Palettes are not windows (unless you consider them in the technical/unix way, in which case even menus are windows). They hide when their parent application isn't frontmost because they're supposedly useless then (at least they should, otherwise the developer shouldn't have used palettes) and they don't respond to windows' closing kb shortcut because they don't belong to the windows layering, which makes a "close front window" shortcut irrelevant to them since none is frontmost (technically they are of course layered, but there's no way to tell which of 2 palettes is in front unless they happen to overlap).

These were proper, consistent and well thought-through innovations: otherwise either there would be no way to pull a document window to the front in Photoshop or it would then mask the palettes, you couldn't close the document without tedious shifting or you'd have to first close palettes even though you'll want them next time, etc. Other environments lacked palettes, and they were a mess.

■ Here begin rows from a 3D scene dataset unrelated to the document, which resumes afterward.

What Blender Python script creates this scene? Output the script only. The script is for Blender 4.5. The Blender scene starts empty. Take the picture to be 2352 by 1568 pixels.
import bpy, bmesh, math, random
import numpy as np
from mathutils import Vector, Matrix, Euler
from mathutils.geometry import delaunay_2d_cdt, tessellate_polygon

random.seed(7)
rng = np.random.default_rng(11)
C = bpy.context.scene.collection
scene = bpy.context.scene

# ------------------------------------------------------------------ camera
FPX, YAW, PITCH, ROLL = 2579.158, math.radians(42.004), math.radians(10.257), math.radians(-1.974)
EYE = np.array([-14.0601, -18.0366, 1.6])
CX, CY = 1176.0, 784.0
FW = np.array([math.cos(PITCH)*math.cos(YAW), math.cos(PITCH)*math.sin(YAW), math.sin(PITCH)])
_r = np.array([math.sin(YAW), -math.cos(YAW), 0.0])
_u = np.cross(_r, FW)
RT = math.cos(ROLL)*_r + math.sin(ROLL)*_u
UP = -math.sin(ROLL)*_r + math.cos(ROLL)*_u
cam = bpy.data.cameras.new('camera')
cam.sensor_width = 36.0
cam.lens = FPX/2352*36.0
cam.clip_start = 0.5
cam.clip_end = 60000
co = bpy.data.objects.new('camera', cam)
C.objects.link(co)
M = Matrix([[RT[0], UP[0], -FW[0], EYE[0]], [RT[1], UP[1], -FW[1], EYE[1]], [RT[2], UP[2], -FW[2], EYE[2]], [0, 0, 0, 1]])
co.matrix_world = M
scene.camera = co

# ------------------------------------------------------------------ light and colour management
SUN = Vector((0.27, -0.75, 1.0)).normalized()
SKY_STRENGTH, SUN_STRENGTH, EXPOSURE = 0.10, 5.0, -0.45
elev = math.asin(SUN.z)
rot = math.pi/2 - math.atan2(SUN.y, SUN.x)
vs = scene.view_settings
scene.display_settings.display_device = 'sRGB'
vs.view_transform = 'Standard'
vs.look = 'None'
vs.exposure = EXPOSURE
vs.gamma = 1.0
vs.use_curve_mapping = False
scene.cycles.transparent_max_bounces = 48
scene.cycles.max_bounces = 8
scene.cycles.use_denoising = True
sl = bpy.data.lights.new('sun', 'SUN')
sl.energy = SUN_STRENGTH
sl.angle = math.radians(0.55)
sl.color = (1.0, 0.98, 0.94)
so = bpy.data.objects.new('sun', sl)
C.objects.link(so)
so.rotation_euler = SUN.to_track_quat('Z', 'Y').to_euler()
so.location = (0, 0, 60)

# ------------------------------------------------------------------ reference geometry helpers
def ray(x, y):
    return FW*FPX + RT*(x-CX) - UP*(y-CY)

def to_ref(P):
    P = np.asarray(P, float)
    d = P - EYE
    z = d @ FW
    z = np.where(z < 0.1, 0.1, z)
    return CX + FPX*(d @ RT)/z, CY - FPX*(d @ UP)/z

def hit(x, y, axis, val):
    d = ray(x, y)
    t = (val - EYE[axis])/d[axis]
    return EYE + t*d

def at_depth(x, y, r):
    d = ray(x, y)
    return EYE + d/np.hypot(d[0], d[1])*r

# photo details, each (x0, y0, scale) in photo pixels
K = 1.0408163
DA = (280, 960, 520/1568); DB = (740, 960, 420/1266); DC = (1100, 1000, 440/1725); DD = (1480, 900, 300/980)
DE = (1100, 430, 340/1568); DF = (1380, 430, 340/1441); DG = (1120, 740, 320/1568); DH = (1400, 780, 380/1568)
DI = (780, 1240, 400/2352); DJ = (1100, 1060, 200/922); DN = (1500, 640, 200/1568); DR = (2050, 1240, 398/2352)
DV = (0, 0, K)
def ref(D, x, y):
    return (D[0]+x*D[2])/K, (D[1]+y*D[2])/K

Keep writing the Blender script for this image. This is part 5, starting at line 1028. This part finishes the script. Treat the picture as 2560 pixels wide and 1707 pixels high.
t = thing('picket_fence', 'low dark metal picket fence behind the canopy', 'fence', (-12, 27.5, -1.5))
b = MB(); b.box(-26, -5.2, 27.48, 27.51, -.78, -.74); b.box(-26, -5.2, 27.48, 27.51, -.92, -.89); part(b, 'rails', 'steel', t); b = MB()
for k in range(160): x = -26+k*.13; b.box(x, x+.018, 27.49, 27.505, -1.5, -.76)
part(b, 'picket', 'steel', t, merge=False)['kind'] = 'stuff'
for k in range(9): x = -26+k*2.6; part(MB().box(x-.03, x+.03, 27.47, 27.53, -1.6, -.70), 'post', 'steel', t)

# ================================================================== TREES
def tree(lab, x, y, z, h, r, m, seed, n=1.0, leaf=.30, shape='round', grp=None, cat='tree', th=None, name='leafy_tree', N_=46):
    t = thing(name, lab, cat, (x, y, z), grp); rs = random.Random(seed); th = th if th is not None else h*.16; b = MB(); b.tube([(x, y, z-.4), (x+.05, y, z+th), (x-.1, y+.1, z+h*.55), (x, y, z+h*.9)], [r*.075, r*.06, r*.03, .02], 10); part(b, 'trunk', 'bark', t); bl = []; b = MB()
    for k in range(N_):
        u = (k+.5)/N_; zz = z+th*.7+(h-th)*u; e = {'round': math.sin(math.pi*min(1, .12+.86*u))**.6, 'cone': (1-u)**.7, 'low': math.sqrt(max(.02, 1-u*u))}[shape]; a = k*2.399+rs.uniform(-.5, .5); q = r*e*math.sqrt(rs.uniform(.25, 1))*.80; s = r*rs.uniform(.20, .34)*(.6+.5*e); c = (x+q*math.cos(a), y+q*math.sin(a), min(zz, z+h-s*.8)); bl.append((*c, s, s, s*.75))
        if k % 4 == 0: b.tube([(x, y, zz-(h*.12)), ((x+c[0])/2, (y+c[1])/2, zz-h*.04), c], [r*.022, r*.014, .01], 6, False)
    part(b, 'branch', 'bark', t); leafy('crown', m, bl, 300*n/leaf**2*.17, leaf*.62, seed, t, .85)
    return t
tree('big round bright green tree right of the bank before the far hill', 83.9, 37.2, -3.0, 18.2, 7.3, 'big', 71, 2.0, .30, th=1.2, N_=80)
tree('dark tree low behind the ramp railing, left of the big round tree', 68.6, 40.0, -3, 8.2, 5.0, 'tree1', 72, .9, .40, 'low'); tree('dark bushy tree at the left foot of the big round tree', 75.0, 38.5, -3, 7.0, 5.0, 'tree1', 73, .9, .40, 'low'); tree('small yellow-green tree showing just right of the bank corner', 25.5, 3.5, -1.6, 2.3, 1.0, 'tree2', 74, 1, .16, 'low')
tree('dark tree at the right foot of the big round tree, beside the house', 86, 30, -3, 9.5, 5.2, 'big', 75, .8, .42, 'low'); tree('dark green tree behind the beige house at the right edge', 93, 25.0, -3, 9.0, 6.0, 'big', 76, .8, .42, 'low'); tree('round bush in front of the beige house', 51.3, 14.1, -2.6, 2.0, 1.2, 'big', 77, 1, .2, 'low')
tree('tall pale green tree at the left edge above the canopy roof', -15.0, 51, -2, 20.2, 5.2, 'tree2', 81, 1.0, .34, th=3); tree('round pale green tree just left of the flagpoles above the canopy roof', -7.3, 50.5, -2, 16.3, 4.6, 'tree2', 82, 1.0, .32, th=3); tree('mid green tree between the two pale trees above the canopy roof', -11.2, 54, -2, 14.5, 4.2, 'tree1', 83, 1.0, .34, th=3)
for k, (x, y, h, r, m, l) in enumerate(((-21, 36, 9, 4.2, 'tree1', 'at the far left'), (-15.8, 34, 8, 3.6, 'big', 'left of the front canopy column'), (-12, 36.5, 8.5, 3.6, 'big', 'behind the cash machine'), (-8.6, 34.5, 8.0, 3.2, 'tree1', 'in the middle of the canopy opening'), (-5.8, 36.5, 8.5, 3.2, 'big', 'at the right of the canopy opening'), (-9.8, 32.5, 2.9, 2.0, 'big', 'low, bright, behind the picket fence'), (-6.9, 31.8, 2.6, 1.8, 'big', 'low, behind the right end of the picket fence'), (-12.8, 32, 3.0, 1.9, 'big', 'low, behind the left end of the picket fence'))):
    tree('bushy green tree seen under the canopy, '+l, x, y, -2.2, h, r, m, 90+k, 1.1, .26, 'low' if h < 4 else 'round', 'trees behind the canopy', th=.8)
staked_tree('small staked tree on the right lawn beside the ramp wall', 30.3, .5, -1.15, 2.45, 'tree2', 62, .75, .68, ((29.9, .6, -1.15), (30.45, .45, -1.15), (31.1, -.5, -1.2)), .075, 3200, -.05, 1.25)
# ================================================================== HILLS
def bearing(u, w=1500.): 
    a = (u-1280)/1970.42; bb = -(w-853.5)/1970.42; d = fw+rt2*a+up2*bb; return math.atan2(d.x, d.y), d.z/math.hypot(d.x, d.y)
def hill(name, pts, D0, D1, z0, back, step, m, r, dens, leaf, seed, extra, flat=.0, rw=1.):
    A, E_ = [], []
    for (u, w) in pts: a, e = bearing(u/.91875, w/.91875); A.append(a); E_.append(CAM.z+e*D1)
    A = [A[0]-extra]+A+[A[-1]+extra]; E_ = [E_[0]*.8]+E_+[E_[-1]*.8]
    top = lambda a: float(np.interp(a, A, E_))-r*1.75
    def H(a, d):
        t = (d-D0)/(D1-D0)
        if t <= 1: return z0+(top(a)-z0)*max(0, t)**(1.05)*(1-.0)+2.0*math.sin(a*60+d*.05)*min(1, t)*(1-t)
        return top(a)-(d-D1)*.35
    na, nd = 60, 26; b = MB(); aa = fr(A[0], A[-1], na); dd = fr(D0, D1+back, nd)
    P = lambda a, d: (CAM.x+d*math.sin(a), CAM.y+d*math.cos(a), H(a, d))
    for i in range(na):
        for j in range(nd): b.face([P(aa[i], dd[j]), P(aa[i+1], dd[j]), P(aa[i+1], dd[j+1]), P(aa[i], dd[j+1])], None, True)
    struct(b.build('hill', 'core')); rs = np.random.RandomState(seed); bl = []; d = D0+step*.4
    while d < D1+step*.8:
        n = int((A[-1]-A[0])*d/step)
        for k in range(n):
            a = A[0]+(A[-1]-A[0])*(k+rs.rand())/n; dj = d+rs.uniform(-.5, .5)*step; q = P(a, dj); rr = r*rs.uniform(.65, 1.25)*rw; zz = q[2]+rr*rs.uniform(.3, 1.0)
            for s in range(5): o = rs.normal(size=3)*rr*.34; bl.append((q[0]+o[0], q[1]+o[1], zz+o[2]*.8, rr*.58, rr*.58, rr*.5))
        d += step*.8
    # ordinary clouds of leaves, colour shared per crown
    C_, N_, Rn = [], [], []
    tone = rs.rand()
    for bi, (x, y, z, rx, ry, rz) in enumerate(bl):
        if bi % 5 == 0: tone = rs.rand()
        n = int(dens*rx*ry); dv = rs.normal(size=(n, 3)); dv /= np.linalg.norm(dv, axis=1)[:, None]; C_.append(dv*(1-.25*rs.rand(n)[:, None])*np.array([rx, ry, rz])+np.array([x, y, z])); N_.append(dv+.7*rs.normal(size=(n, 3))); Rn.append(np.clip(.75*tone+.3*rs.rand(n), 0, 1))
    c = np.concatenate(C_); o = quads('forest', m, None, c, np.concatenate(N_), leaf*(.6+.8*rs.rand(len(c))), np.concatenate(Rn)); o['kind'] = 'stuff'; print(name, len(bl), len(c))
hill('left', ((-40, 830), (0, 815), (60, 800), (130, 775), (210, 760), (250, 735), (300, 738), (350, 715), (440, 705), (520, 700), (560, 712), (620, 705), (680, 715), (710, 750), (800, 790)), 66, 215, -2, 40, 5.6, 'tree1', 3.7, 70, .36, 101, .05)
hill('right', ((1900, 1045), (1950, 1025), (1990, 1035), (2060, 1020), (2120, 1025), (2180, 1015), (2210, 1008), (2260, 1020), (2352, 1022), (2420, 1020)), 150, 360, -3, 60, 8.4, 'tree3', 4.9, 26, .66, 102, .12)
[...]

This doesn't mean there aren't any inconsistencies, because controls are used by developers like they want and developers don't always know what they're doing. Old mac users constantly spot errors showing that current Apple developers know so little of the work of their predecessors that they don't understand much of the Mac UI past the most obvious ideas that casual users can grasp.

This probably contributed to them adding to the confusion by making palettes so similar to windows (one didn't mistake palettes for "mini windows" when the 2 kinds sported very different title bar patterns and were used consistently, before OSX).